Toda partida es un duelo. Arrancados de cuajo de su tierra y su aire, los migrantes sufren algo levemente menos que la muerte. Canje de todo lo que tuvieron por manotazos inútiles en la quimera del oro. “Bello es confiar y confiar/ en lo que no pudo ser”. El pasillo –catarsis y purificación– fue concebido por la Independencia y devino hermano de la República. Por sus arterias corre sangre de migrantes. Lo propio ocurre en otros géneros.
Durante la Colonia, en los salones de la aristocracia se bailaba música europea (valses, mazurcas, contradanzas, minuetos), mientras en los pueblos indígenas se festejaba con música andina de raigambre ancestral. De estas dos expresiones germinó la música nacional. No existe otro acople orquestal antiguo más relevante del mestizaje que las bandas. Desde los inicios del siglo XX suenan primero con aires marciales, luego con géneros musicales populares: albazos, danzantes, yaravíes, pasacalles, tonadas, y hasta llegan a interpretar en las procesiones música religiosa que conmocionaba el alma del vecindario.

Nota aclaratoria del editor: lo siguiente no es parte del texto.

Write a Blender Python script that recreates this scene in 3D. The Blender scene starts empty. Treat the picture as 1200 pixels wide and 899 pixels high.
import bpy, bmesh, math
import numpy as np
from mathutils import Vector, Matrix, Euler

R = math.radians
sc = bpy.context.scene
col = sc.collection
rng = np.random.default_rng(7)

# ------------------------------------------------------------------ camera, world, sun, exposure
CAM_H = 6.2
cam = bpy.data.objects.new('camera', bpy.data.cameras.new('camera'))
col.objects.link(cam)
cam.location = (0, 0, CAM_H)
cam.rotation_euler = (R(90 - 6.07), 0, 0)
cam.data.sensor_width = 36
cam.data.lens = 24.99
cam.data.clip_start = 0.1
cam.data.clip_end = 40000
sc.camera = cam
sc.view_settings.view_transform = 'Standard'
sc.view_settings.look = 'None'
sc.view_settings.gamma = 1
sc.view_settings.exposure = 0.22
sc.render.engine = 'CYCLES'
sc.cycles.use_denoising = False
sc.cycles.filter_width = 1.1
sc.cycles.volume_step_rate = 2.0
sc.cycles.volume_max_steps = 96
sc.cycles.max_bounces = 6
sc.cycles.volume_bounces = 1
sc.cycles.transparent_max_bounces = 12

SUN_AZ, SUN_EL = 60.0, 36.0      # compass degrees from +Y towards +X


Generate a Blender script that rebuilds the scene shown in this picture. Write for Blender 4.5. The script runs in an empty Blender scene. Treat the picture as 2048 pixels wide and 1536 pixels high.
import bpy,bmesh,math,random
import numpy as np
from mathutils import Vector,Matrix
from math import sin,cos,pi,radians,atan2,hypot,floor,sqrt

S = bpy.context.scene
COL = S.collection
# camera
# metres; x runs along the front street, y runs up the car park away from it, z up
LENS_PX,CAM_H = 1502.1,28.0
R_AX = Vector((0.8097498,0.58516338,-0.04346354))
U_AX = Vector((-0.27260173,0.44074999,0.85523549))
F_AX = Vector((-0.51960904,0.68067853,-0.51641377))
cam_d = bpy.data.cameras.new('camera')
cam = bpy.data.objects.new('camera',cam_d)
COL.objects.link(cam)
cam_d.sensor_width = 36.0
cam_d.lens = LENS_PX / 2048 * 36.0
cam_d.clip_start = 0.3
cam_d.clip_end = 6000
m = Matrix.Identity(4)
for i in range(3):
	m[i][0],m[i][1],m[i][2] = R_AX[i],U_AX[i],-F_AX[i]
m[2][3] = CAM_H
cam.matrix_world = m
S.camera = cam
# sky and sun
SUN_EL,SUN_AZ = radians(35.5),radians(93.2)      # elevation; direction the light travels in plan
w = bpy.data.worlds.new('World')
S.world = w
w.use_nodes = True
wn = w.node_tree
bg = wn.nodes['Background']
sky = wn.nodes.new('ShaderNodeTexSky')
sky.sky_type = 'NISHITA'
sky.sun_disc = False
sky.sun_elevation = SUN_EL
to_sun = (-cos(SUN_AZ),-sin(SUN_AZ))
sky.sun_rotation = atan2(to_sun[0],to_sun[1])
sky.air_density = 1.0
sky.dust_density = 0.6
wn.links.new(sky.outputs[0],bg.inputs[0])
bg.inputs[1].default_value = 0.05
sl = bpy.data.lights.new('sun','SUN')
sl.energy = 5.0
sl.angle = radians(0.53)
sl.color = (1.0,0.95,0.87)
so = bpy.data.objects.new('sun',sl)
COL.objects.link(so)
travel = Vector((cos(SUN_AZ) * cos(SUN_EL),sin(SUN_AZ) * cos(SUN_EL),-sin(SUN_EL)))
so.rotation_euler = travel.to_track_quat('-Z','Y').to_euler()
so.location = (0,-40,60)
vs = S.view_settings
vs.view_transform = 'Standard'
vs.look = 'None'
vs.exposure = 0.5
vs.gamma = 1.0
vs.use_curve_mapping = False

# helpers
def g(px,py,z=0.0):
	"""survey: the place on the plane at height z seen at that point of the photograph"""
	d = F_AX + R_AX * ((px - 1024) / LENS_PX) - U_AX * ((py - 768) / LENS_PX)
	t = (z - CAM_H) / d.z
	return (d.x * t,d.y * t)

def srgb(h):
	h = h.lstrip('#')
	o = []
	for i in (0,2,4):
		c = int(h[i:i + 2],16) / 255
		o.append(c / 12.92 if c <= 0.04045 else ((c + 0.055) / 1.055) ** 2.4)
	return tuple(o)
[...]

Los marginales, migrantes del campo a las ciudades, se adhirieron al estilo rocolero, gracias al hechizo de J. J., mientras “Vasija de barro”, salido de la paleta de Guayasamín con versos de Carrera Andrade, Adoum, Hugo Alemán, Jaime Valencia y música de Gonzalo Benítez, seguirá siendo nuestro entrañable ‘himno nacional’.
Cierta música mestiza adolece de aberrante racismo: ¿ingenuidad u oscurantismo? Baste recordar el sanjuán “El pilahuín”, tan bailado y celebrado: “Pobre Pilahuín cargando costal,/ sumido en dolor llorando tu mal tendrás que vivir./… Es que mi patrón anaquito dio y se la llevó con él a vivir”. De una u otra manera, nuestra música es extensión y epítome de nuestra idiosincrasia (de nuestra identidad en ciernes). Derrota y regocijo. Desarraigo y tristeza. Adioses. Música para recordarnos que somos tiempo vivido. Esas huellas que hemos dejado muchas veces sin querer reconocerlas como nuestras.